Nos anos 60, ele foi diretor associado do Projeto MAC, um dos primeiros projetos de computação compartilhada do MIT. Realizou boa parte de seus trabalhos para o Laboratório Lincoln, do MIT, um centro de pesquisa financiado pelo governo federal que desenvolve tecnologia de segurança. Depois trabalhou para a Bolt, Beranek & Newman, hoje BBN Technologies, que desenvolve tecnologia de computação e telecomunicações. Em 1983, se tornou vice-presidente científico do grupo de telecomunicações GTE.

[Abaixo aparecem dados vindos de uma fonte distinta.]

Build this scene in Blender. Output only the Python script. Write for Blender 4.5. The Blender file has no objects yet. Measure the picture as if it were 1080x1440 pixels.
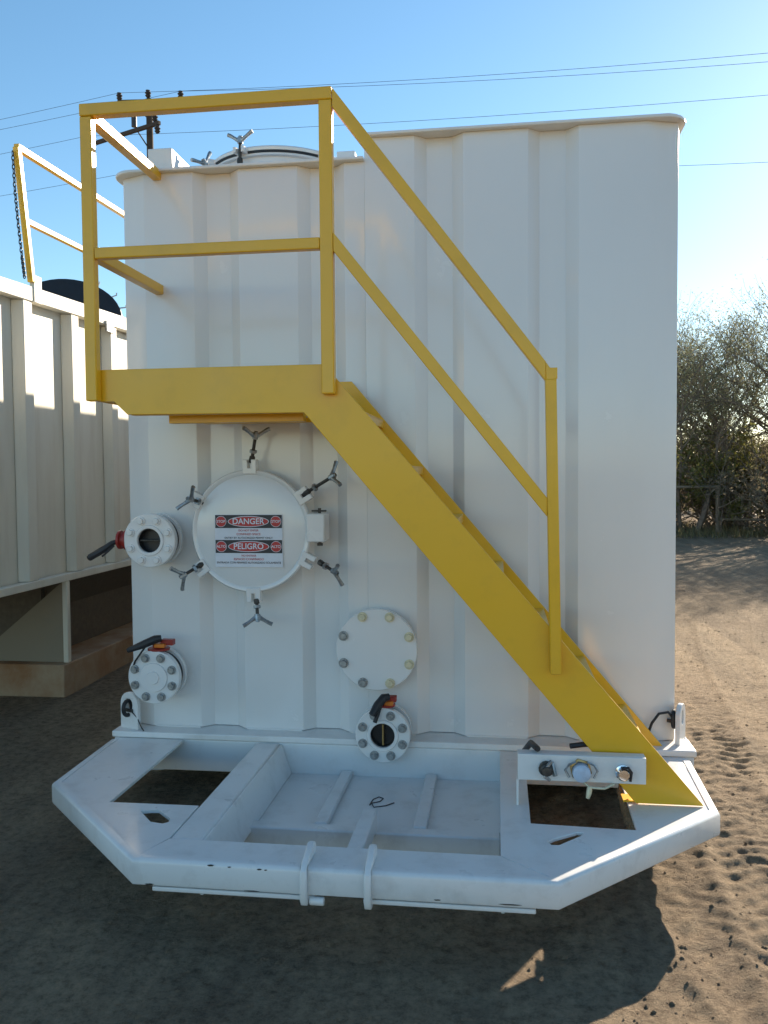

Selfridge começou a assessorar os líderes do país em questões de segurança nacional ainda nos anos 50; entre outros postos, foi membro do Comitê Consultivo de Inteligência Estrangeira da presidência e do Conselho Consultivo de Ciência da Agência Nacional de Segurança (NSA).
Seu primeiro casamento, com Allison Gilman Selfridge, e o segundo, com Katherine Bull Selfridge, terminaram em divórcio. Além da companheira, ele deixa a filha Olivia Selfridge Rissland, três filhos do primeiro casamento Peter Selfridge, Mallory Selfridge e Caroline Selfridge, a irmã Jennifer Selfridge MacLeod e seis netos.
Além dos estudos acadêmicos e livros técnicos que escreveu, Selfridge também foi autor dos livros infantis Fingers Come in Fives, All About Mud e Trouble With Dragons. Nos meses que antecederam à sua morte, vinha trabalhando em uma série de livros que esperava um dia se tornassem o equivalente aritmético dos livros de leitura de férias usados pelos alunos de escolas dos Estados Unidos.
Selfridge nunca deixou de lado seu trabalho teórico, suas palestras e seus ensaios quanto à visão que tinha para o futuro da inteligência artificial. “Quero desenvolver um agente capaz de aprender e de se adaptar como eu mesmo faria”, ele declarou certa vez em um evento de estudos promovido pela IBM.
Um agente como esse “inferiria o que eu desejaria que fizesse, com base nos propósitos sempre atualizados sobre os quais teria aprendido enquanto trabalhasse para mim”. Com isso, acrescentou “ele faria o que realmente quero e não as bobagens que eu possa ordenar que faça sem saber”.